| Set task |
Your task is to gather the lines below that hold the string "scene".

** start Source material **

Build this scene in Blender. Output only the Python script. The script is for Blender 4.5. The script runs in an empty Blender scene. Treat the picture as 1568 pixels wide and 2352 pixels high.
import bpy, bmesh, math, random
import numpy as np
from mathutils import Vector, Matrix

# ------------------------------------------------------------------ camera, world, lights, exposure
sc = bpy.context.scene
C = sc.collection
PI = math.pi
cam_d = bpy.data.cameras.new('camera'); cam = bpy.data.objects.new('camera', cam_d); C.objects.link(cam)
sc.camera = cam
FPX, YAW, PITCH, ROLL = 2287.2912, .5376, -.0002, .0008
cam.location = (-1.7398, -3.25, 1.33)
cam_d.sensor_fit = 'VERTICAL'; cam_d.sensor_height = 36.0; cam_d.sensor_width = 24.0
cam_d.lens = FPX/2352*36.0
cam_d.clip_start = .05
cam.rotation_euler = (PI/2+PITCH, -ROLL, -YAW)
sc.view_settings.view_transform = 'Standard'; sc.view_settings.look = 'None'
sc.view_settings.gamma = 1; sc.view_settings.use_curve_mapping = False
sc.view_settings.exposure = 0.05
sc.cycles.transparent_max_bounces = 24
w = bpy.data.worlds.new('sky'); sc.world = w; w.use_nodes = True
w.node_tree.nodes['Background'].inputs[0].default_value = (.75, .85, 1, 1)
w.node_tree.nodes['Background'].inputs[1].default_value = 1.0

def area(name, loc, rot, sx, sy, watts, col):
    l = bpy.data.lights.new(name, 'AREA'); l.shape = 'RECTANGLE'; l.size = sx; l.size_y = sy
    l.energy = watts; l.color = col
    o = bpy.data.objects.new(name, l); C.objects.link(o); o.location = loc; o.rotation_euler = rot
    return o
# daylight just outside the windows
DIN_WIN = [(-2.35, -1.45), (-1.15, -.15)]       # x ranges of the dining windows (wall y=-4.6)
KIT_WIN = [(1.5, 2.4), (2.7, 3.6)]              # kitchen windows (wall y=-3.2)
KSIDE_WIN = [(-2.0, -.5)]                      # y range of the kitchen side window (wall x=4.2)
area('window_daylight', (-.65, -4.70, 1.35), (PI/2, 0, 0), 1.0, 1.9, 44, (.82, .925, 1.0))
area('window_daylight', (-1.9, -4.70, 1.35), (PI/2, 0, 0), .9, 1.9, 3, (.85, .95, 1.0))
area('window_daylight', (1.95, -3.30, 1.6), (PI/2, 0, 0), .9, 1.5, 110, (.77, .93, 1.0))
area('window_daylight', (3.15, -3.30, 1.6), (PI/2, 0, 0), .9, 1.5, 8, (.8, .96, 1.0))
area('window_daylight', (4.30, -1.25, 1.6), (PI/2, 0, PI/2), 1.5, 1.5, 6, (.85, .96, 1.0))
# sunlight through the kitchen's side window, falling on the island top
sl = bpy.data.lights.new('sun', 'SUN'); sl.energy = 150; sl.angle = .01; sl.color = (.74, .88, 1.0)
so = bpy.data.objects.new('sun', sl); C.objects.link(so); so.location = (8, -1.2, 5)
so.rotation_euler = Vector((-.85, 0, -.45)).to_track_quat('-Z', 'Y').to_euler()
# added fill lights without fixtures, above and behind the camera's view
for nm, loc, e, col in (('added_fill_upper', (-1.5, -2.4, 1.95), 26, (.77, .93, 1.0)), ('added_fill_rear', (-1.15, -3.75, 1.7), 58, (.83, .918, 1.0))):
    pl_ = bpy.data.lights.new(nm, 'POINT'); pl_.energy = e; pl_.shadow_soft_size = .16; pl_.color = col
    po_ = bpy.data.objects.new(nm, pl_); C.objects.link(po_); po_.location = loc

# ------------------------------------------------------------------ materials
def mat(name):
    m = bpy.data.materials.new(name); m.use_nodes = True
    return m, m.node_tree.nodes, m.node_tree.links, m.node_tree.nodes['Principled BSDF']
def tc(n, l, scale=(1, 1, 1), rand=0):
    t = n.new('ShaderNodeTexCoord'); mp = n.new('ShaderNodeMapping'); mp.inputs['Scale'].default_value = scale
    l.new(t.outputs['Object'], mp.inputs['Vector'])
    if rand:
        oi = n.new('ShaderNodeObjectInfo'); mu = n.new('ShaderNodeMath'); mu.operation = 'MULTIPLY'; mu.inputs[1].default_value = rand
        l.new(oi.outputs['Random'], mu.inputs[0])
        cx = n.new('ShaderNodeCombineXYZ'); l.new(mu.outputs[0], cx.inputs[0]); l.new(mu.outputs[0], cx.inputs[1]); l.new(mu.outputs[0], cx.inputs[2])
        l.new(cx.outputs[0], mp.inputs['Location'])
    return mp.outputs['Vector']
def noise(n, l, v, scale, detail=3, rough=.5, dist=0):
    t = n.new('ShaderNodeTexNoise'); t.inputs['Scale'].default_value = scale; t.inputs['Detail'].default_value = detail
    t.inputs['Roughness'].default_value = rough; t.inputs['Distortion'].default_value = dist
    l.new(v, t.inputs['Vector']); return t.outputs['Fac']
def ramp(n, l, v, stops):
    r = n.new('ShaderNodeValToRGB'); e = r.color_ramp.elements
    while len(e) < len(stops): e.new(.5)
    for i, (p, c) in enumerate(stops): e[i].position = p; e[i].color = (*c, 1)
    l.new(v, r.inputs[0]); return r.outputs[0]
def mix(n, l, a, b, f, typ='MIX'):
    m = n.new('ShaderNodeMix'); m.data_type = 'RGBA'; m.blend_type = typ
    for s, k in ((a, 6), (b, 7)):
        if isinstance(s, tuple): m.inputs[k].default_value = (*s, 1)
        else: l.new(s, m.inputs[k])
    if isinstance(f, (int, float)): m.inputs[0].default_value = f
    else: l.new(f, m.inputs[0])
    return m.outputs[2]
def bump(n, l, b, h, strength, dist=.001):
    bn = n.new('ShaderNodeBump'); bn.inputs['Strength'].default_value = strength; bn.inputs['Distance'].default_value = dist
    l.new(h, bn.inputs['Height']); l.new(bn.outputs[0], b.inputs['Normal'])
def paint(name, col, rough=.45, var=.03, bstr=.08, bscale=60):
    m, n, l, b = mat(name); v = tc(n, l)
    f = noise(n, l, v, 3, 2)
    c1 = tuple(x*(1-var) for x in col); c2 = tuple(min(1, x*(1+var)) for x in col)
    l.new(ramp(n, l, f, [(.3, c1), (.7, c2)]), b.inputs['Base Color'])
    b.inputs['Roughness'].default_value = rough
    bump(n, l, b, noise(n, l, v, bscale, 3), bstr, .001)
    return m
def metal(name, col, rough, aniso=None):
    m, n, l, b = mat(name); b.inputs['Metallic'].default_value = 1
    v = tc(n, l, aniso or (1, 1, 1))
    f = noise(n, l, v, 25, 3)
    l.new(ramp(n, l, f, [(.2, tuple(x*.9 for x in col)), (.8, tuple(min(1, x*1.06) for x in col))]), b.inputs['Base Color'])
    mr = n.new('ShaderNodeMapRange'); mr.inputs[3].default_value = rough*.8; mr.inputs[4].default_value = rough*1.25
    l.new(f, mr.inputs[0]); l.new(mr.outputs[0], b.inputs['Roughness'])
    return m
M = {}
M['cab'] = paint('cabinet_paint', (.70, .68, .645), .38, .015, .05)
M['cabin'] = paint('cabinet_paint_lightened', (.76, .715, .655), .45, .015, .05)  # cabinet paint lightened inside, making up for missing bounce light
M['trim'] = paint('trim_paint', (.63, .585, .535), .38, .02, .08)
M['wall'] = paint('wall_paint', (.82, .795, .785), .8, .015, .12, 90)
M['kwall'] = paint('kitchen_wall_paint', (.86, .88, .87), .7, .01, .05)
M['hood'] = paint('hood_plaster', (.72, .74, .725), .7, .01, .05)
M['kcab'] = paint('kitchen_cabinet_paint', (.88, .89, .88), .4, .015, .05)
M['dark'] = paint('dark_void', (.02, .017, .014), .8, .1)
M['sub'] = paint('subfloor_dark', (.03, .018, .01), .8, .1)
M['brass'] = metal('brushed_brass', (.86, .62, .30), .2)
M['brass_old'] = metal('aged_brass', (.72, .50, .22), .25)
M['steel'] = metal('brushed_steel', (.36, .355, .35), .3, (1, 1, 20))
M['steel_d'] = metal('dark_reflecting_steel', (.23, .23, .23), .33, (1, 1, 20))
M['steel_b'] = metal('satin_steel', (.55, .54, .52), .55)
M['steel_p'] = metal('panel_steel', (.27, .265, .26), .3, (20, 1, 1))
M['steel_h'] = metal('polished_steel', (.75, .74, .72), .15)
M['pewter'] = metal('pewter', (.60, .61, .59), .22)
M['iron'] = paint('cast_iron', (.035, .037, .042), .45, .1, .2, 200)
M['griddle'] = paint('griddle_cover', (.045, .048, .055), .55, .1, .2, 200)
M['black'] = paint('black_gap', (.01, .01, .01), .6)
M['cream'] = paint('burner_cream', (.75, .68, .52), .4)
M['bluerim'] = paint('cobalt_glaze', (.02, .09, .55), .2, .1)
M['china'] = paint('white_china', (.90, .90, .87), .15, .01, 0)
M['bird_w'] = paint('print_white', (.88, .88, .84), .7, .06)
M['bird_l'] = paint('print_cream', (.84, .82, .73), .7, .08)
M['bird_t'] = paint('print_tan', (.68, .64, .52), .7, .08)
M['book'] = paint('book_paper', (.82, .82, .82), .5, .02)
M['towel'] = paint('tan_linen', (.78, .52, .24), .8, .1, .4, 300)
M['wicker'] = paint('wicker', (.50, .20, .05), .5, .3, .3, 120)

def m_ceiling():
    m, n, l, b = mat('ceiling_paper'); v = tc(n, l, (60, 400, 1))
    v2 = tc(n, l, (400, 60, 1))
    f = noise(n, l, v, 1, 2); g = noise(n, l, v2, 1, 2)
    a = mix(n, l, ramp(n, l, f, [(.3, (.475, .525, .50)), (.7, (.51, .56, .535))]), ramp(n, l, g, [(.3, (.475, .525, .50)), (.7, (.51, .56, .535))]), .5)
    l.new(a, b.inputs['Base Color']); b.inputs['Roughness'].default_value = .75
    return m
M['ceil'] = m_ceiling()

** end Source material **

| Complete answer |
Build this scene in Blender. Output only the Python script. The script is for Blender 4.5. The script runs in an empty Blender scene. Treat the picture as 1568 pixels wide and 2352 pixels high.
sc = bpy.context.scene